Em um Planeta mais quente, sujeito a eventos climáticos extremos, os
danos à agricultura tendem a aumentar. De acordo com um novo relatório
da Organização das Nações Unidas para Agricultura e Alimentação (FAO),
entre 2005 e 2015, os desastres naturais custaram aos setores agrícolas
das economias dos países em desenvolvimento US$ 96 bilhões em prejuízos.

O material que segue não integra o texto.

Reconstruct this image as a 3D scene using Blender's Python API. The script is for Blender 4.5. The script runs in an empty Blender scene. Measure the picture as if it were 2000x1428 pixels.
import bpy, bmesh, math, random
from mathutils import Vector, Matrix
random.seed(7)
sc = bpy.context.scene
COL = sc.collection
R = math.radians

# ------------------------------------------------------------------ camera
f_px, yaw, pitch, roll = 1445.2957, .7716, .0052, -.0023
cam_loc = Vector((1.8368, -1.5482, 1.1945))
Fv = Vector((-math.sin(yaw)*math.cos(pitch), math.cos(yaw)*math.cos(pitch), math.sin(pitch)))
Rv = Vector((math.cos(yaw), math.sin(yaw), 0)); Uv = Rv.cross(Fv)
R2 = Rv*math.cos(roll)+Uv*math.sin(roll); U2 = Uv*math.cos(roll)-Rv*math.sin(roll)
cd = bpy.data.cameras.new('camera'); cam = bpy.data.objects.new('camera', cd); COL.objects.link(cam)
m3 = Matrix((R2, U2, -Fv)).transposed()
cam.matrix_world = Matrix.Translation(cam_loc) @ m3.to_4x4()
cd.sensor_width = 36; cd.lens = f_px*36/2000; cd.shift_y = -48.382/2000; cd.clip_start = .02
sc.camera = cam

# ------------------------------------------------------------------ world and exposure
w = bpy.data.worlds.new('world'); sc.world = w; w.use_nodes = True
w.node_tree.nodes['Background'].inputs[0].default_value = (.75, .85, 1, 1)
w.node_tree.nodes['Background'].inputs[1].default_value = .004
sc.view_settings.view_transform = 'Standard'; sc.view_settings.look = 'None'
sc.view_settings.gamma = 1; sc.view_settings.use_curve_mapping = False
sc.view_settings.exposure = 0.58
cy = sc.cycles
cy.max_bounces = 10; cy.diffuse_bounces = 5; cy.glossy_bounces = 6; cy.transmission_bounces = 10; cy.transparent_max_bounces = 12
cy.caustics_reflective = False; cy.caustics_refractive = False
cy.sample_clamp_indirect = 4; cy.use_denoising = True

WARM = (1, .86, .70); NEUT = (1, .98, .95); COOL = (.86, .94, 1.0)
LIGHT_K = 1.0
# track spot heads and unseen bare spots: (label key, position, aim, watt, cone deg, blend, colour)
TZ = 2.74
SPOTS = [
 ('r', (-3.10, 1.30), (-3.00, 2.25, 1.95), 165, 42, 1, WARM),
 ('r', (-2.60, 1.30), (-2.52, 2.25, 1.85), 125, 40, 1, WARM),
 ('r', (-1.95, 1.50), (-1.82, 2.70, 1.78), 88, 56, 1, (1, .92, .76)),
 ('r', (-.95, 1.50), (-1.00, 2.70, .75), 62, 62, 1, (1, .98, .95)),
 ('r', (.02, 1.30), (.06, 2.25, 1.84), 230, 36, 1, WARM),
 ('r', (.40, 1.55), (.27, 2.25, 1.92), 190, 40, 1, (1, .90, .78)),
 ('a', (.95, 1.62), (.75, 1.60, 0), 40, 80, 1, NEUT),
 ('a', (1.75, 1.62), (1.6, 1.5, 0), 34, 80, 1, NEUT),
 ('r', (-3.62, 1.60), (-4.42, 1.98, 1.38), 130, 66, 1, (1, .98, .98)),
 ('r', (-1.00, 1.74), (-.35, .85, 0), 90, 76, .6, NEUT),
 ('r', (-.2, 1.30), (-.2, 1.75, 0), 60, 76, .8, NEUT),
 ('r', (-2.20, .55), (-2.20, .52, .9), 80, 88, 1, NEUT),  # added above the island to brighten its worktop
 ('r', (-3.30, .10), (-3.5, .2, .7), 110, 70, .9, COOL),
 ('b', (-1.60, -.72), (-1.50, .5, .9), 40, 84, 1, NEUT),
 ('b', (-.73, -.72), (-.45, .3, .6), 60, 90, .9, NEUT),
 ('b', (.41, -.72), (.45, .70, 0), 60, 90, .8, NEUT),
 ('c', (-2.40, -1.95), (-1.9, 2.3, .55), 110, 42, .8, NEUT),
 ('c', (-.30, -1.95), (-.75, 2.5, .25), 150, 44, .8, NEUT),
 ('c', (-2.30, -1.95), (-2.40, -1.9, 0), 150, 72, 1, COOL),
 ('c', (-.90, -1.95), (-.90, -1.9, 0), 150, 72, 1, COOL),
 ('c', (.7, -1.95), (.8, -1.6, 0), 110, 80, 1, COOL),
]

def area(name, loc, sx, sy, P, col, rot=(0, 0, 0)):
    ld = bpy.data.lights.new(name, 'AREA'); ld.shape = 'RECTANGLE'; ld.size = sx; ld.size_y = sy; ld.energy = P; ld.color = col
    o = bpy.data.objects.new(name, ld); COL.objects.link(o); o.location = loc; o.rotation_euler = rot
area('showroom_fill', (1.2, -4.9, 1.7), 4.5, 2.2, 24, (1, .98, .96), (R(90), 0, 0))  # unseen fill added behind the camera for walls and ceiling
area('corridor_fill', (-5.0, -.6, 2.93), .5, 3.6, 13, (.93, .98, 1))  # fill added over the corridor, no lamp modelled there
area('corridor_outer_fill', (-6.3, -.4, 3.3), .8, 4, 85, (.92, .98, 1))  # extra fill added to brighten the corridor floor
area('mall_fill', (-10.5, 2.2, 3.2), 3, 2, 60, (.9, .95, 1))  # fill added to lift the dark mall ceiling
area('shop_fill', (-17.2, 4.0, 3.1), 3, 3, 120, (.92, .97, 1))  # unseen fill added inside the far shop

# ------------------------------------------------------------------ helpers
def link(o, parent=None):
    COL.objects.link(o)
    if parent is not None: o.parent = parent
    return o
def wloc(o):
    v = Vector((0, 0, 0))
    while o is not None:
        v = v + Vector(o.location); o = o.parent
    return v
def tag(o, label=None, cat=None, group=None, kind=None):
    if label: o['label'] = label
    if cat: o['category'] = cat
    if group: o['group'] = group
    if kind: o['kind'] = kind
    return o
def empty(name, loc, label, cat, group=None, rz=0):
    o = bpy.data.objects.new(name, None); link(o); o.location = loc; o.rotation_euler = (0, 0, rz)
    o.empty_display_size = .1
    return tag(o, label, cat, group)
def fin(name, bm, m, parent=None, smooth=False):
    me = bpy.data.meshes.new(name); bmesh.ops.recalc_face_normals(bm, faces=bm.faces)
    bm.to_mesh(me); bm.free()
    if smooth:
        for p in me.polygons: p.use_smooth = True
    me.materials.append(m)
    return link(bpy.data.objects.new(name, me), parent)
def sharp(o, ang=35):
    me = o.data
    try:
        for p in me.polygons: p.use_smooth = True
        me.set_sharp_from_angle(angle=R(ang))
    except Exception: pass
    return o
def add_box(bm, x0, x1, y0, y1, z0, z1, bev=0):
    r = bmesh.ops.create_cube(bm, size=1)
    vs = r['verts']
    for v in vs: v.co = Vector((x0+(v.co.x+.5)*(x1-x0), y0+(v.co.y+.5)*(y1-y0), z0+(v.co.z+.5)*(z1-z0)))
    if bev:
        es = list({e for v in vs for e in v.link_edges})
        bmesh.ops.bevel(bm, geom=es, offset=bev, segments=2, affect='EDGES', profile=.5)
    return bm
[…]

Isso representa quase um quarto de todas as perdas financeiras causadas
por catástrofes naturais no período.
Há uma potencial crise a caminho, que
poderá ser deflagrada pelo aumento populacional, a crescente pressão
sobre os recursos naturais e um clima cada vez mais arisco. Em 1950, o
planeta tinha três bilhões de habitantes; em 2050, seremos nove bilhões,
o que colocará uma pressão adicional sobre os recursos hídricos.
Frente ao cenário nebuloso que se
avizinha, compreender a relação entre a água e os padrões de produção e
consumo de alimentos é um caminho, no mínimo, inteligente e saudável de
mitigar riscos e, quem sabe, reduzir nossa pegada no mundo.